NORTHPORT, N.Y. — A Long Island woman said hackers took over her Facebook page and used it to scam people trying to buy puppies. 

“It’s not only frustrating. It’s frightening,” said Jayne Dietl, a grandmother from Northport who’s worried for her family’s safety. 

About a week and a half ago, Dietl started getting strange calls and texts from friends. 

“‘Oh my God. Those puppies are beautiful!'” Dietl told CBS2. “‘Puppies? What are you talking about puppies?

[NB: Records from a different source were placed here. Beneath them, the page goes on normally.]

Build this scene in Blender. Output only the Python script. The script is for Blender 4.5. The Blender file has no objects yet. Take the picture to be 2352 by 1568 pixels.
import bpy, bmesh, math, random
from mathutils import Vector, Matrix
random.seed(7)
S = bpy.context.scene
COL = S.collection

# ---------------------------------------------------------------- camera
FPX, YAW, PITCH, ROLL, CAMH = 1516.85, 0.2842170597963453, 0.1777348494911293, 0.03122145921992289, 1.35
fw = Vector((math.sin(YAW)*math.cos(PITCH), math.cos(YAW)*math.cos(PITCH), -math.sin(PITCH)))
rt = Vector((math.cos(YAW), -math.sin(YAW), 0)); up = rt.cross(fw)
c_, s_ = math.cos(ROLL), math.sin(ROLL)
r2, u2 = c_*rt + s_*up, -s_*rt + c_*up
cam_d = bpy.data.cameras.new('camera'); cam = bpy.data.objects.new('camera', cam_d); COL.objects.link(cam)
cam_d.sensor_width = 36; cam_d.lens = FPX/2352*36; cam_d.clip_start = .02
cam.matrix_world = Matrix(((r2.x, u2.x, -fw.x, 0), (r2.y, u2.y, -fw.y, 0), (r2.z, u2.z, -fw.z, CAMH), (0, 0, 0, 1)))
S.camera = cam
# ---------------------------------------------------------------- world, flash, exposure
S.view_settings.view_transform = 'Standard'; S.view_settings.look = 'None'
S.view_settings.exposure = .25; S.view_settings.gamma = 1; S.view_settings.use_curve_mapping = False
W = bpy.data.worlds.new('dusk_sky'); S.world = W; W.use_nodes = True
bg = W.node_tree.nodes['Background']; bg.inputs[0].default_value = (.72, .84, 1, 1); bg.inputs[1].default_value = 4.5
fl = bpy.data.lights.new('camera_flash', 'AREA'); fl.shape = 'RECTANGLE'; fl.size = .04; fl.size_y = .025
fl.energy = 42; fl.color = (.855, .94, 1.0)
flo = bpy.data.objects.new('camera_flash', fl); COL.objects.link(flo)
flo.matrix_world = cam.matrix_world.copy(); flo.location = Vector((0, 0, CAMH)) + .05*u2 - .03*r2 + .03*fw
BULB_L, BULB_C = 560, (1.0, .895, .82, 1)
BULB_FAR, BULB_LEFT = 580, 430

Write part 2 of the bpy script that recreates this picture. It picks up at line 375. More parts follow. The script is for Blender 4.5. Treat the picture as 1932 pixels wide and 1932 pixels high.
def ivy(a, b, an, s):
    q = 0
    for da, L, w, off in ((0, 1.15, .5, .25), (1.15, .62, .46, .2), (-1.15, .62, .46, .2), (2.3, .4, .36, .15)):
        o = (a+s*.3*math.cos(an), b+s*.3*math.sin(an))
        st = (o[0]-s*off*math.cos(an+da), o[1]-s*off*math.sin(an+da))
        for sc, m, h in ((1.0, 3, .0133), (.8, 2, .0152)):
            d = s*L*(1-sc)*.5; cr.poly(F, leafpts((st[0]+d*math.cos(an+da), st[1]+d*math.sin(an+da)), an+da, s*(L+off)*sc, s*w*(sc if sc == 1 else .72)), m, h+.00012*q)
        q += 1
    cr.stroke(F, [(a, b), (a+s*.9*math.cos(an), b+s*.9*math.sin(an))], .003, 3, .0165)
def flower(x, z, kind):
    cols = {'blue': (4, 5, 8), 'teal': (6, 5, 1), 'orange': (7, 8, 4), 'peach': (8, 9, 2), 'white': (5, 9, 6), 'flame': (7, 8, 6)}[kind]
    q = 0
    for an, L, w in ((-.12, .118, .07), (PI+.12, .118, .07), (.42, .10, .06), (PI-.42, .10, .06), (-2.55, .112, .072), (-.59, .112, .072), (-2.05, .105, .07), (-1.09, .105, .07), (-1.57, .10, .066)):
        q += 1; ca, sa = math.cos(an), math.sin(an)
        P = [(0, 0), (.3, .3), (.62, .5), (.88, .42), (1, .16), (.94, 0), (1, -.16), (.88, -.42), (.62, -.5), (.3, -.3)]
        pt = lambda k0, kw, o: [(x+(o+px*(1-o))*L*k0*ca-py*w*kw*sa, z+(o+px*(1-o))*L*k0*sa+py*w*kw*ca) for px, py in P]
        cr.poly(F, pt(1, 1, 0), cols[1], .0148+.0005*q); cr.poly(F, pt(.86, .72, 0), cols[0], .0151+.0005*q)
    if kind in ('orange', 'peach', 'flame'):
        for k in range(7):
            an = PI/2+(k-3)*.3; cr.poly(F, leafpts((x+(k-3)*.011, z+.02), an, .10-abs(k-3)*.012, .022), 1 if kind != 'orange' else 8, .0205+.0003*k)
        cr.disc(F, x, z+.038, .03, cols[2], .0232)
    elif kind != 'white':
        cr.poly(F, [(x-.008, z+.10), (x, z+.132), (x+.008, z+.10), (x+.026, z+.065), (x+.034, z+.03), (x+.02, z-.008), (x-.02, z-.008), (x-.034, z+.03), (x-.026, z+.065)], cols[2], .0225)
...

I don’t have puppies.’ They said, ‘No, you’re selling them on Facebook.'”

Dietl tried to open her Facebook page, but she was locked out. The hackers, posing as her, made a post advertising teacup Yorkies for sale.

Then, things turned scary. 

At least six strangers showed up at Dietl’s house saying they paid more than $600 for the puppies that didn’t exist. 

“They said, ‘Well I’m out all this money.’ And I’m like, “I’m sorry, you are. But let’s call the cops.’ I said, ‘I’m not selling dogs,'” said Dietl. 

Unfortunately, scams like this happen all the time.

Chelsea Binns, a professor at John Jay College of Criminal Justice, says be skeptical when it comes to buying anything online. 

“Perhaps waiting until you actually receive the goods until exchanging money to be more sure that you’re going to get what you’ve paid for,” said Binns. 

The post was live on Dietl’s page for a week before it was finally deleted Friday afternoon. It’s not clear if Facebook or the fraudster removed the post. 

Suffolk County Police officials said they are investigating the scam.

Meanwhile, Dietl is worried about who might show up at her door next.

“This is not good because it’s dangerous. We’ve got a lot of little children here,” said Dietl. 

They might have to contend with her fully-grown dogs. No, they are not for sale.